Demikian dikemukakan anggota Komisi IV DPR RI, Firman Subagyo dalam wawancara dengan media, Rabu (27/1/2021).

Dalam kaitan ini terobosan perizinan, lanjut Firman, dilakukan pemerintah demi mempermudah investasi dan juga memotong birokrasi yang berbelit, seperti dalam Undang-Undang Cipta Kerja (UU Ciptaker), yang belum lama disetujui dan diundangkan.

“Jadi saya menilai, tidak ada namanya obral izin di masa pemerintahan Presiden Jokowi. Pak Jokowi sejak awal konsisten bagaimana memajukan ekonomi dengan memangkas birokrasi berbelit, tetapi mengawasi secara ketat berbagai ijin, termasuk izin pada sektor kehutanan,” ujarnya.

Baca Juga: Surat Tak Sampai, KPK Gagal Periksa Anggota DPR Ihsan Yunus Hari Ini

Firman lebih lanjut mengatakan, ketatnya perizinan bidang kehutanan di masa Presiden Jokowi, karena ada mekanisme pengawasan tehnis dan administratif.  Tugas pengawasan itu kini dipegang oleh Menteri Lingkungan Hidup dan Kehutanan (LHK), Siti Nurbaya Bakar yang sangat berat, mengingat banyak permasalahan kehutanan di masa lalu, seolah-olah hasil dari kerja pemerintahan Jokowi.

“Saya kebetulan sudah empat periode di Komisi IV DPR yang bermitra dengan Kementerian Lingkungan Hidup dan Kehutanan, juga Kementerian Pertanian.

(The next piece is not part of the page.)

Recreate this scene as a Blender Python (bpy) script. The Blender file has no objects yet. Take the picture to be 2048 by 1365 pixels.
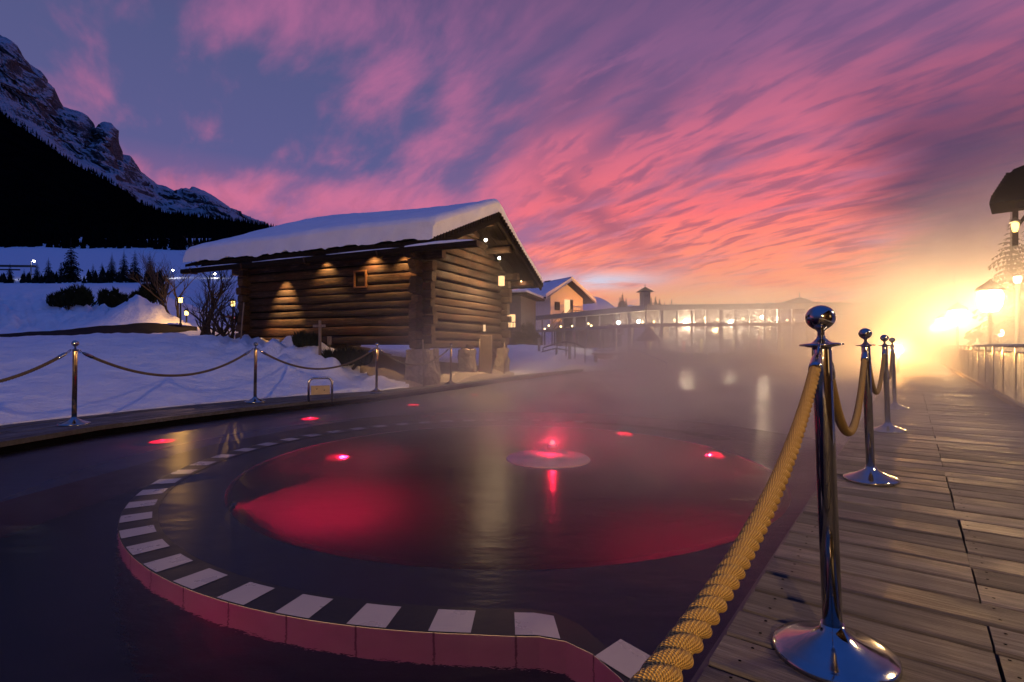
import bpy, bmesh, math, random
import numpy as np
from mathutils import Vector, Matrix, noise

random.seed(7)
F, HZ, CX, EYE = 1052.0, 692.0, 1024.0, 0.9
scene = bpy.context.scene
COL = scene.collection
UA = Vector((.603, .798, 0)); NA = Vector((.798, -.603, 0))      # along / across the right boardwalk
DECK_ROT = math.atan2(-.603, .798)


def P(px, py, Y):
    return Vector(((px - CX) / F * Y, Y, EYE - (py - HZ) / F * Y))


def deck(n, t, z=0.0):
    v = UA * t + NA * n
    return Vector((v.x, v.y, z))


def lerp(a, b, t):
    return a + (b - a) * t


def ss(a, b, x):
    t = max(0.0, min(1.0, (x - a) / (b - a)))
    return t * t * (3 - 2 * t)


def interp(tab, x):
    if x <= tab[0][0]:
        return tab[0][1]
    for (x0, y0), (x1, y1) in zip(tab, tab[1:]):
        if x <= x1:
            return lerp(y0, y1, (x - x0) / (x1 - x0))
    return tab[-1][1]


# ------------------------------------------------------------------ materials
class NT:
    """small node builder"""
    def __init__(s, tree):
        s.t = tree; s.n = tree.nodes; s.l = tree.links

    def add(s, kind, **kw):
        nd = s.n.new(kind)
        for k, v in kw.items():
            setattr(nd, k, v)
        return nd

    def set(s, sock, v):
        if isinstance(v, bpy.types.NodeSocket):
            s.l.new(v, sock)
        else:
            sock.default_value = v

    def math(s, op, a, b=0.0, c=0.0, clamp=False):
        nd = s.add('ShaderNodeMath', operation=op, use_clamp=clamp)
        s.set(nd.inputs[0], a); s.set(nd.inputs[1], b); s.set(nd.inputs[2], c)
        return nd.outputs[0]

    def sstep(s, x, a, b, lo=0.0, hi=1.0):
        nd = s.add('ShaderNodeMapRange', interpolation_type='SMOOTHSTEP')
        s.set(nd.inputs[0], x); s.set(nd.inputs[1], a); s.set(nd.inputs[2], b)
        s.set(nd.inputs[3], lo); s.set(nd.inputs[4], hi)
        return nd.outputs[0]

    def mix(s, f, a, b, blend='MIX'):
        nd = s.add('ShaderNodeMix', data_type='RGBA', blend_type=blend)
        s.set(nd.inputs[0], f); s.set(nd.inputs[6], a); s.set(nd.inputs[7], b)
        return nd.outputs[2]

    def ramp(s, f, stops, mode='LINEAR'):
        nd = s.add('ShaderNodeValToRGB')
        cr = nd.color_ramp; cr.interpolation = mode
        while len(cr.elements) < len(stops):
            cr.elements.new(.5)
        for e, (p, c) in zip(cr.elements, stops):
            e.position = p; e.color = (*c, 1) if len(c) == 3 else c
        s.set(nd.inputs[0], f)
        return nd.outputs[0]

    def noise(s, vec, scale, detail=4, rough=.55, dist=0.0):
        nd = s.add('ShaderNodeTexNoise')
        if vec is not None:
            s.l.new(vec, nd.inputs['Vector'])
        s.set(nd.inputs['Scale'], scale); s.set(nd.inputs['Detail'], detail)
        s.set(nd.inputs['Roughness'], rough); s.set(nd.inputs['Distortion'], dist)
        return nd.outputs[0]

    def mapping(s, vec, scale=(1, 1, 1), loc=(0, 0, 0), rot=(0, 0, 0)):
        nd = s.add('ShaderNodeMapping')
        s.l.new(vec, nd.inputs[0])
        nd.inputs[1].default_value = loc; nd.inputs[2].default_value = rot; nd.inputs[3].default_value = scale
        return nd.outputs[0]

    def coord(s, which='Object'):
        return s.add('ShaderNodeTexCoord').outputs[which]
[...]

Dari  pengawasan Komisi IV DPR, kami tidak mendapati adanya obral perizinan. Dan jika hal itu terjadi, pasti, sejak awal kita cegah, buktinya tidak ada. Tudingan adanya obral izin itu sangat tendensius dan tak berdasar,” tegas dia.

Politisi senior Partai Golkar ini mengakui terobosan yang dilakukan Presiden Jokowi ketika menggabungkan bidang lingkungan hidup dan kehutanan menjadi satu kementerian, yakni Kementerian LHK dan itu sangat berat, mengingat banyak orang kerap melihat kerusakan lingkungan dan mengaitkannya dengan persoalan kehutanan.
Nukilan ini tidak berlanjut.